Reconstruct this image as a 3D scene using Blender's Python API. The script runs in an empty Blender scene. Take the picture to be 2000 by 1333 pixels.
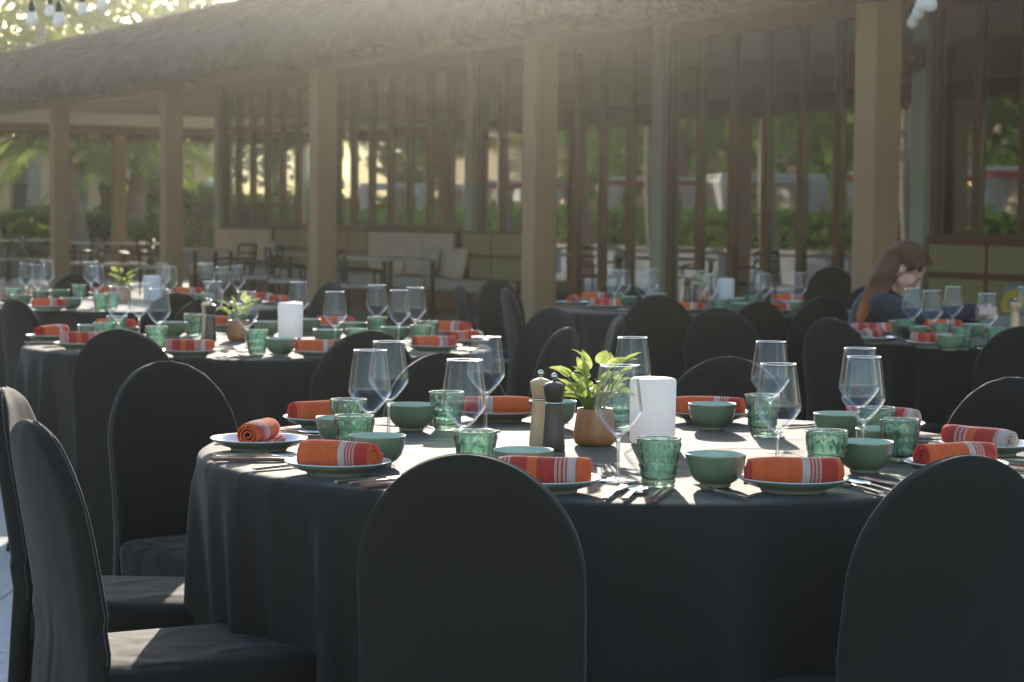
import bpy, math, random
from mathutils import Vector, Matrix, Quaternion
random.seed(7)
R = math.radians
scene = bpy.context.scene
col = scene.collection

# ------------------------------------------------------------------ camera
FPX = 4219.0                      # focal length in pixels of the 2000 px wide photograph
PITCH, ROLL, CAMZ = 0.05563, 0.01019, 1.25
_cp, _sp, _cr, _sr = math.cos(PITCH), math.sin(PITCH), math.cos(ROLL), math.sin(ROLL)
CF = Vector((0, _cp, -_sp)); _r0 = Vector((1, 0, 0)); _u0 = Vector((0, _sp, _cp))
CR = _r0 * _cr + _u0 * _sr; CU = _u0 * _cr - _r0 * _sr
cam_data = bpy.data.cameras.new('camera')
cam = bpy.data.objects.new('camera', cam_data); col.objects.link(cam)
cam.matrix_world = Matrix(((CR.x, CU.x, -CF.x, 0), (CR.y, CU.y, -CF.y, 0), (CR.z, CU.z, -CF.z, CAMZ), (0, 0, 0, 1)))
cam_data.sensor_width = 36.0; cam_data.lens = FPX * 36 / 2000
cam_data.clip_start = 0.05; cam_data.clip_end = 3000
cam_data.dof.use_dof = True; cam_data.dof.focus_distance = 4.35; cam_data.dof.aperture_fstop = 9.0
scene.camera = cam

# ------------------------------------------------------------------ sky, sun, exposure
SUN_EL, SUN_AZ = 14.5, 0.0        # sun straight ahead (+Y), low
world = bpy.data.worlds.new('World'); scene.world = world; world.use_nodes = True
wn = world.node_tree.nodes; wl = world.node_tree.links
sky = wn.new('ShaderNodeTexSky'); sky.sky_type = 'NISHITA'; sky.sun_disc = False
sky.sun_elevation = R(SUN_EL); sky.sun_rotation = R(SUN_AZ); sky.air_density = 1.0; sky.dust_density = 0.8
wl.new(sky.outputs[0], wn['Background'].inputs[0]); wn['Background'].inputs[1].default_value = 0.15
sun_data = bpy.data.lights.new('sun', 'SUN'); sun_data.energy = 3.9; sun_data.angle = R(0.53); sun_data.color = (1.0, 0.89, 0.74)
sun = bpy.data.objects.new('sun', sun_data); col.objects.link(sun)
sdir = Vector((math.sin(R(SUN_AZ)) * math.cos(R(SUN_EL)), math.cos(R(SUN_AZ)) * math.cos(R(SUN_EL)), math.sin(R(SUN_EL))))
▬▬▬
THE REQUEST: The listing above must be printed again exactly, minus its pictures.

RESULT:
Reconstruct this image as a 3D scene using Blender's Python API. The script runs in an empty Blender scene. Take the picture to be 2000 by 1333 pixels.
import bpy, math, random
from mathutils import Vector, Matrix, Quaternion
random.seed(7)
R = math.radians
scene = bpy.context.scene
col = scene.collection

# ------------------------------------------------------------------ camera
FPX = 4219.0                      # focal length in pixels of the 2000 px wide photograph
PITCH, ROLL, CAMZ = 0.05563, 0.01019, 1.25
_cp, _sp, _cr, _sr = math.cos(PITCH), math.sin(PITCH), math.cos(ROLL), math.sin(ROLL)
CF = Vector((0, _cp, -_sp)); _r0 = Vector((1, 0, 0)); _u0 = Vector((0, _sp, _cp))
CR = _r0 * _cr + _u0 * _sr; CU = _u0 * _cr - _r0 * _sr
cam_data = bpy.data.cameras.new('camera')
cam = bpy.data.objects.new('camera', cam_data); col.objects.link(cam)
cam.matrix_world = Matrix(((CR.x, CU.x, -CF.x, 0), (CR.y, CU.y, -CF.y, 0), (CR.z, CU.z, -CF.z, CAMZ), (0, 0, 0, 1)))
cam_data.sensor_width = 36.0; cam_data.lens = FPX * 36 / 2000
cam_data.clip_start = 0.05; cam_data.clip_end = 3000
cam_data.dof.use_dof = True; cam_data.dof.focus_distance = 4.35; cam_data.dof.aperture_fstop = 9.0
scene.camera = cam

# ------------------------------------------------------------------ sky, sun, exposure
SUN_EL, SUN_AZ = 14.5, 0.0        # sun straight ahead (+Y), low
world = bpy.data.worlds.new('World'); scene.world = world; world.use_nodes = True
wn = world.node_tree.nodes; wl = world.node_tree.links
sky = wn.new('ShaderNodeTexSky'); sky.sky_type = 'NISHITA'; sky.sun_disc = False
sky.sun_elevation = R(SUN_EL); sky.sun_rotation = R(SUN_AZ); sky.air_density = 1.0; sky.dust_density = 0.8
wl.new(sky.outputs[0], wn['Background'].inputs[0]); wn['Background'].inputs[1].default_value = 0.15
sun_data = bpy.data.lights.new('sun', 'SUN'); sun_data.energy = 3.9; sun_data.angle = R(0.53); sun_data.color = (1.0, 0.89, 0.74)
sun = bpy.data.objects.new('sun', sun_data); col.objects.link(sun)
sdir = Vector((math.sin(R(SUN_AZ)) * math.cos(R(SUN_EL)), math.cos(R(SUN_AZ)) * math.cos(R(SUN_EL)), math.sin(R(SUN_EL))))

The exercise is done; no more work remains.